Put another way: the likes of Bankoff and Lue Lytzen believe the way they’ll be able to monetize media will be less about collecting as much personal data as possible to inflate the value of their inventory and more about selling content data that helps advertisers understand how someone is interacting with content so that they can be in the right place, at the right time with the right message. This way publishers, potentially, avoid all the complications of managing consent.
Viable as these solutions may be, none of them have much chance of success without the backing of advertisers. As it stands it’s not clear what they will do. They’ve not exactly been vocal with their opinions in the days since TCF’s future was cast into doubt. Otherwise, the Irish Council for Civil Liberties, which brought TCF’s issues to the regulators in the first place, wouldn’t have sent an open letter to the CEOs of P&G, Unilever, AT&T, BoA, Ford, GM, IBM, and Mastercard demanding they stop consent spam and delete data obtained via the framework. Not that their silence is a surprise. The situation is, ultimately, a delicate one as evidenced by the IAB Europe’s response.
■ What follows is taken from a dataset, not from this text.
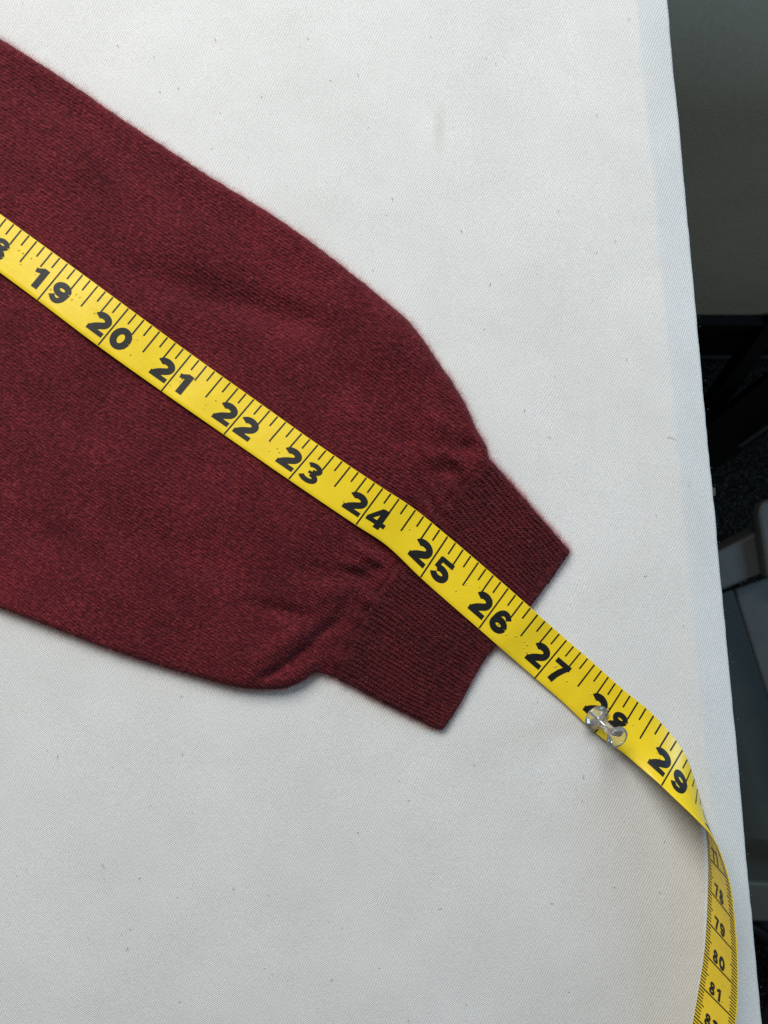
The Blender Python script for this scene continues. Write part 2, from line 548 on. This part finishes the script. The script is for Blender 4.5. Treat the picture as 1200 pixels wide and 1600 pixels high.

“It may also seem incoherent that on the one hand, IAB Europe has announced that it will appeal the decision but on the other, it has begun working on the ‘action plan’ requested by the APD [Belgian regulator], said a spokeswoman for the trade body in an emailed statement. “In fact, these two things are perfectly compatible. While IAB Europe disagrees with a number of the substantive findings in the Decision, it is clear that some of them – for example, whether the definitions of the data processing purpose definitions can be drafted in a way that is clearer and easier to understand – are things that reasonable people can disagree about and that we should be open to trying to improve.”